- _EXERCISE PROMPT_: Scan the data below and pick out the lines containing the word "Take".

- _RECORDS TO USE_:
▽
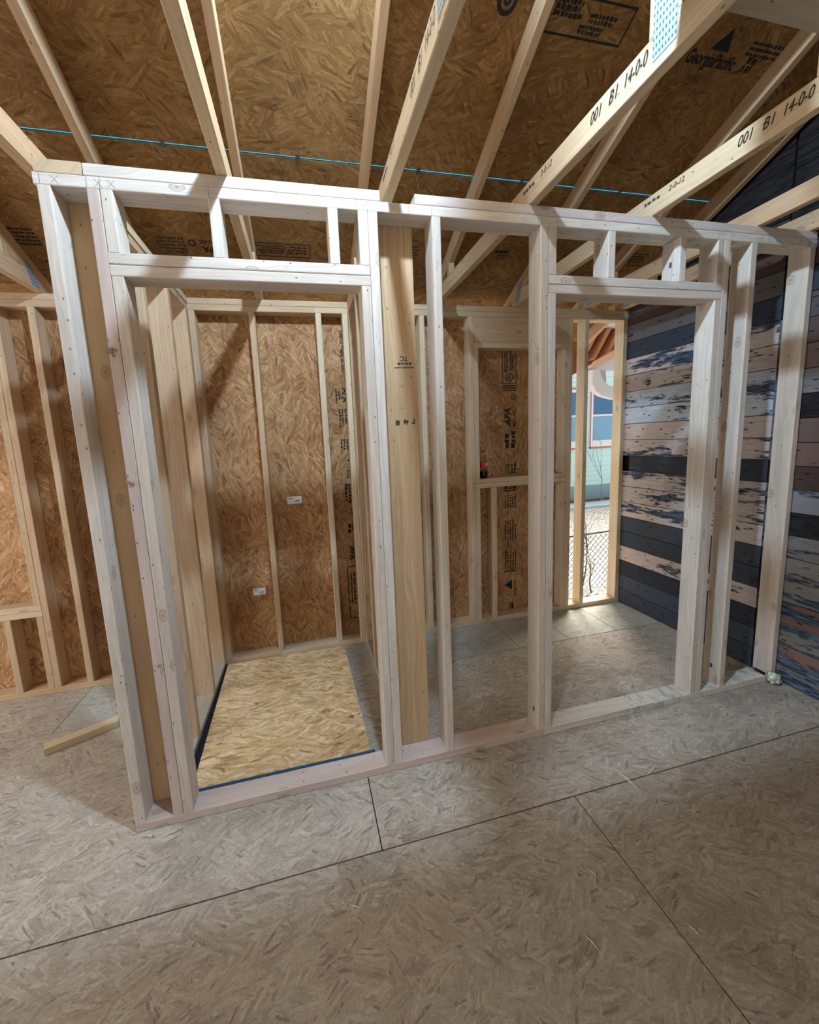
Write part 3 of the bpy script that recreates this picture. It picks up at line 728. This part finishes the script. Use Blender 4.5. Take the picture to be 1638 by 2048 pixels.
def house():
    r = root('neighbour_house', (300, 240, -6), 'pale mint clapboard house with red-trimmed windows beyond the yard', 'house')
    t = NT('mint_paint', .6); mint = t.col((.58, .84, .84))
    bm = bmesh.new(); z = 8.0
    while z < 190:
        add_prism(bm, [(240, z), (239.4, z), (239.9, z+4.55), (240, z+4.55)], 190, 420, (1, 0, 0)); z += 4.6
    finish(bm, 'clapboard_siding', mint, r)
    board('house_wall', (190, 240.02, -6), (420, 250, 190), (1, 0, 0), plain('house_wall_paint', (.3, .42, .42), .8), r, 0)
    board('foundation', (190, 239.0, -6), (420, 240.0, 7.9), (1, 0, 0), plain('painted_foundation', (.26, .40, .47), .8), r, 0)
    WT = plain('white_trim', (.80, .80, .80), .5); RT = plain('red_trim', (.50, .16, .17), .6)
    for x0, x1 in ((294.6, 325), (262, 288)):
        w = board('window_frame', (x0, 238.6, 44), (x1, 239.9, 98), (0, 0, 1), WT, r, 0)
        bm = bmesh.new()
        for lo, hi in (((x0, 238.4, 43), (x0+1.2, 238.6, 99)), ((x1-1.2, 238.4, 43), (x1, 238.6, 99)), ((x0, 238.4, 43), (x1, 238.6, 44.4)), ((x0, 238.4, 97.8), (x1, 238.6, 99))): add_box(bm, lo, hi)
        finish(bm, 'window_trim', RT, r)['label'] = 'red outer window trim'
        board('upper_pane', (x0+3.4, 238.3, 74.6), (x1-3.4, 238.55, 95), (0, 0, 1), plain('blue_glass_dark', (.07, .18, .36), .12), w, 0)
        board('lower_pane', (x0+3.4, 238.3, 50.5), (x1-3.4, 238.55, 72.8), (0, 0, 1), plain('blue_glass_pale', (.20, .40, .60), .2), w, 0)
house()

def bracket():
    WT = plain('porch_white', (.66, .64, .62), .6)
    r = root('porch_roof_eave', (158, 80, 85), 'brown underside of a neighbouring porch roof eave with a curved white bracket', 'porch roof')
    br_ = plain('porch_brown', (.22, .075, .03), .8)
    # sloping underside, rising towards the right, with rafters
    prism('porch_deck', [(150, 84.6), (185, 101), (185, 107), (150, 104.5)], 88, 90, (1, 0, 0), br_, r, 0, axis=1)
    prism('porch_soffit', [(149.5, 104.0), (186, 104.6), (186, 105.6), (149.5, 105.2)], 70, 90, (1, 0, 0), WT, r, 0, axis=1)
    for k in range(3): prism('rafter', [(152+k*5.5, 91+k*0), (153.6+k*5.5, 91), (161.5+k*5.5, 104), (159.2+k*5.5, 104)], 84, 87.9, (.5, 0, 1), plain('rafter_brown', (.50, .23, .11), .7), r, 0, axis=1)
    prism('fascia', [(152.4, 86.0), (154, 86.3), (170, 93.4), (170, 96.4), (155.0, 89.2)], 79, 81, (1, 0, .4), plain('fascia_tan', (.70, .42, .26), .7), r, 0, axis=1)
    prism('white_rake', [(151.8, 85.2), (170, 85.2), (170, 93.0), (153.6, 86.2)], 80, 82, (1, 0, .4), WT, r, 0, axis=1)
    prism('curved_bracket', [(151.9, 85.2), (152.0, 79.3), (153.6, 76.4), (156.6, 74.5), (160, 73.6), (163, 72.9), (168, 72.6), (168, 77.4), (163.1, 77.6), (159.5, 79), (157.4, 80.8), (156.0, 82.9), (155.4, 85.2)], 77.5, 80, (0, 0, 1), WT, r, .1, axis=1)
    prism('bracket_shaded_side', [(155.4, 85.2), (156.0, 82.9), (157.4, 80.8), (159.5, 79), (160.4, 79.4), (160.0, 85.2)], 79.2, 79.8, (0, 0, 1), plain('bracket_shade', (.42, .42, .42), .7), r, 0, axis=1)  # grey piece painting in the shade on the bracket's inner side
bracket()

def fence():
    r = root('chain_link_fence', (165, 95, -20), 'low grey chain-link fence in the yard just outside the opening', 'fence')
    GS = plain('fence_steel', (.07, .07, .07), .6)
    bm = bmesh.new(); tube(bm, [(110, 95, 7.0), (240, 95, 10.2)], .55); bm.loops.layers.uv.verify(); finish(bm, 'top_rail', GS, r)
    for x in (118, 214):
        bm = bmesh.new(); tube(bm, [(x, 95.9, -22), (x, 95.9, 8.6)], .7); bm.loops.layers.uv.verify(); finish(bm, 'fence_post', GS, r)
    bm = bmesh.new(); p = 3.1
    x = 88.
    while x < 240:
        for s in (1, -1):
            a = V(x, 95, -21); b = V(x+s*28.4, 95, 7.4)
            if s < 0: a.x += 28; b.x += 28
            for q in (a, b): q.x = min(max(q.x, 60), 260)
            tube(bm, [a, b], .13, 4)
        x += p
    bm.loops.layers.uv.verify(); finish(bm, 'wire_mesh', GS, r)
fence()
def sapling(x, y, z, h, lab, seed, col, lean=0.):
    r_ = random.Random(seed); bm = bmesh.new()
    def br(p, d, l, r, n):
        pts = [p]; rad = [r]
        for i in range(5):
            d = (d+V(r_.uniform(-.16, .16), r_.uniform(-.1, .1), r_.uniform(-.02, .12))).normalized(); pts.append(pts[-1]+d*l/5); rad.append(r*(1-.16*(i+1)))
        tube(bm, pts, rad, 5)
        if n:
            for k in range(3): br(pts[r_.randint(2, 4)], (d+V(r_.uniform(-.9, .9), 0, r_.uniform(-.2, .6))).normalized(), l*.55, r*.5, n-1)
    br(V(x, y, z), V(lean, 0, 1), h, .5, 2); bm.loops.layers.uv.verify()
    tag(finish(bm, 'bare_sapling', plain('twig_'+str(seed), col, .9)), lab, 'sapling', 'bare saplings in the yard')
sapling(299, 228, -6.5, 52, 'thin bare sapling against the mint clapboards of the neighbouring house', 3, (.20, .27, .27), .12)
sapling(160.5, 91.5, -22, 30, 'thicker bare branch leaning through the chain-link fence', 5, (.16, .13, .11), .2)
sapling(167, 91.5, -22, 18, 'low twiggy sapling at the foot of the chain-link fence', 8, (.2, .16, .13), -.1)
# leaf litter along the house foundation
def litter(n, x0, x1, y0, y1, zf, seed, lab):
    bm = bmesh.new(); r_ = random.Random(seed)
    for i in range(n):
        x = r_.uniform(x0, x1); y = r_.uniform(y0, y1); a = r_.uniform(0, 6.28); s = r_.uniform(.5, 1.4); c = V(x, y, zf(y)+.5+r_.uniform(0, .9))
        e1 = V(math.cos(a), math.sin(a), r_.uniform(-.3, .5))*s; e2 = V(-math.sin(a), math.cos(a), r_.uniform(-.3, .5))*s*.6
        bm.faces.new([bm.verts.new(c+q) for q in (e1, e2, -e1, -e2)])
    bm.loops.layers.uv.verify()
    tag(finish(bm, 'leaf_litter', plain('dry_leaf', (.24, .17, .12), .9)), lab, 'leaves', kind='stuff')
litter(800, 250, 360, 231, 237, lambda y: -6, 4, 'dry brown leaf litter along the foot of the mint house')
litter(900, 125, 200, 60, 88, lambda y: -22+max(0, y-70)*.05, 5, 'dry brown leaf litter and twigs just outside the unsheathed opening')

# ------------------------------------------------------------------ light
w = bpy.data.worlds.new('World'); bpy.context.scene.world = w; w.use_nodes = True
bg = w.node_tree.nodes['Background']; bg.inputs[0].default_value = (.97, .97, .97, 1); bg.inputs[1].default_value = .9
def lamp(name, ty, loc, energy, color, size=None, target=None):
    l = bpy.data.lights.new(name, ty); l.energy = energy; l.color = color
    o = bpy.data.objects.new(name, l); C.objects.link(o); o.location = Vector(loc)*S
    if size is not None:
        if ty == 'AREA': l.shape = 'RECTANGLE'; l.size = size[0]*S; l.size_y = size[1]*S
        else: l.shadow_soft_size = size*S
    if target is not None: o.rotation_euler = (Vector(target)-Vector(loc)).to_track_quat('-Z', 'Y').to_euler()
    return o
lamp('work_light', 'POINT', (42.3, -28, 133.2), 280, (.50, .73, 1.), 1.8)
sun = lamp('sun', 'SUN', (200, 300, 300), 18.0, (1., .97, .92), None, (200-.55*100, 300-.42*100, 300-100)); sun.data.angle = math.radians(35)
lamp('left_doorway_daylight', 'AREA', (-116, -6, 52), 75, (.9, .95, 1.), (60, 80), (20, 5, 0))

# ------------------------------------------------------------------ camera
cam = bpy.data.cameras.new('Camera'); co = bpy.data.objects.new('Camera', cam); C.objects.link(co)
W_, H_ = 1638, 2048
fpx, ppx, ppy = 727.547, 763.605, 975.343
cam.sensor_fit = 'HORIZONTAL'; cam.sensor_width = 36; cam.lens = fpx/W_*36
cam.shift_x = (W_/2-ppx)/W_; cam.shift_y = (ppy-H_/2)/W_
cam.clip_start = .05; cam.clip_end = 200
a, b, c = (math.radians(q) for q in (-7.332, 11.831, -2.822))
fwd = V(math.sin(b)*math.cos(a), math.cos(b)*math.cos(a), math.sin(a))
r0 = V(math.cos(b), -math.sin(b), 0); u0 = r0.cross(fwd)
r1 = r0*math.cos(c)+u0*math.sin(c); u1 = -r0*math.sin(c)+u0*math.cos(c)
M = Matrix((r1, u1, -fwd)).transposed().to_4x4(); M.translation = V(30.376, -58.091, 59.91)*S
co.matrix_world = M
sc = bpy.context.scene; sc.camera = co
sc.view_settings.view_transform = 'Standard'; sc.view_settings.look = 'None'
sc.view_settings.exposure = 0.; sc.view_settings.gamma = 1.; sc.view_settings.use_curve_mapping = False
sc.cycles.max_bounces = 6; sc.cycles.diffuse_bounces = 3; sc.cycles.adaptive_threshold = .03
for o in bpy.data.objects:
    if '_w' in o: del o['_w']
△
▽
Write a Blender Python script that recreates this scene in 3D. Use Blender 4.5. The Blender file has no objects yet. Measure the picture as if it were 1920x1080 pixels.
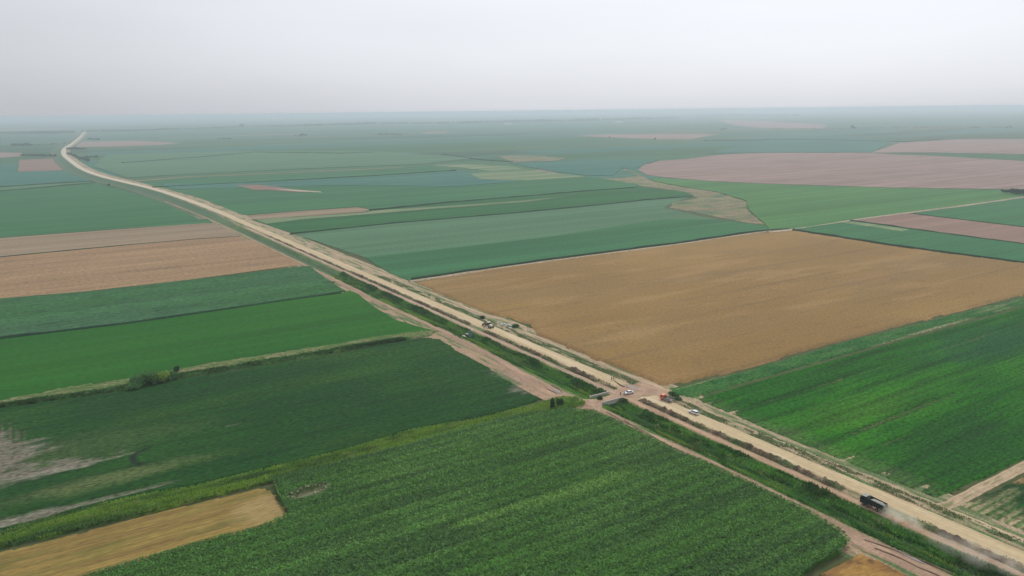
△
▽
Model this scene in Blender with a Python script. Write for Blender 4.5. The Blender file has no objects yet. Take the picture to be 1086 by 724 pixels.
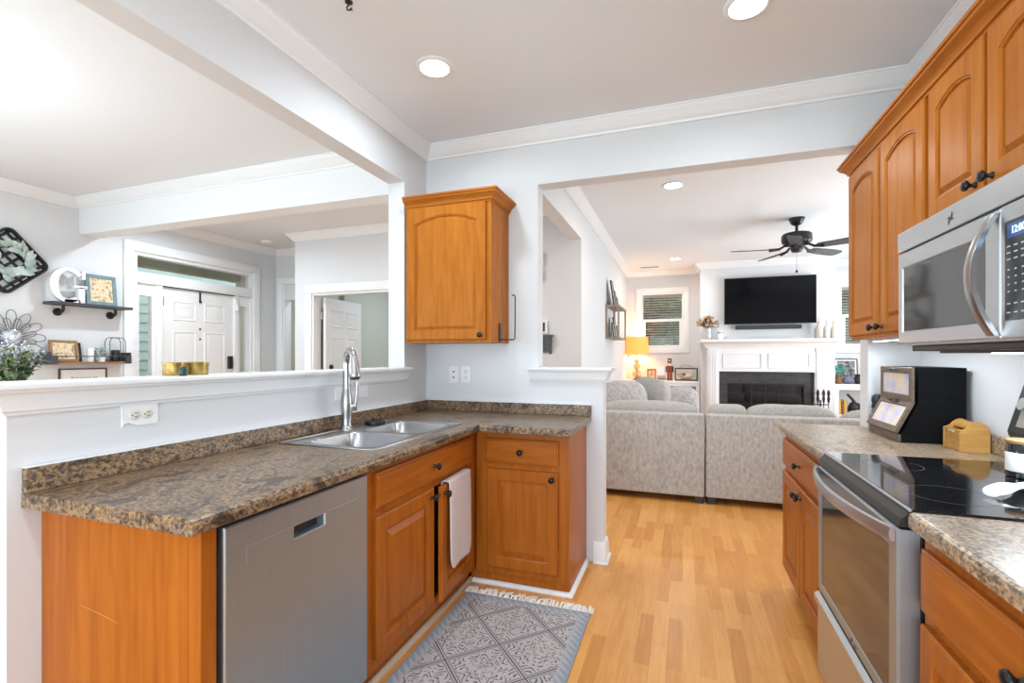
△
- _SOLVED PROBLEM_:
Write part 3 of the bpy script that recreates this picture. It picks up at line 728. This part finishes the script. Use Blender 4.5. Take the picture to be 1638 by 2048 pixels.
Model this scene in Blender with a Python script. Write for Blender 4.5. The Blender file has no objects yet. Take the picture to be 1086 by 724 pixels.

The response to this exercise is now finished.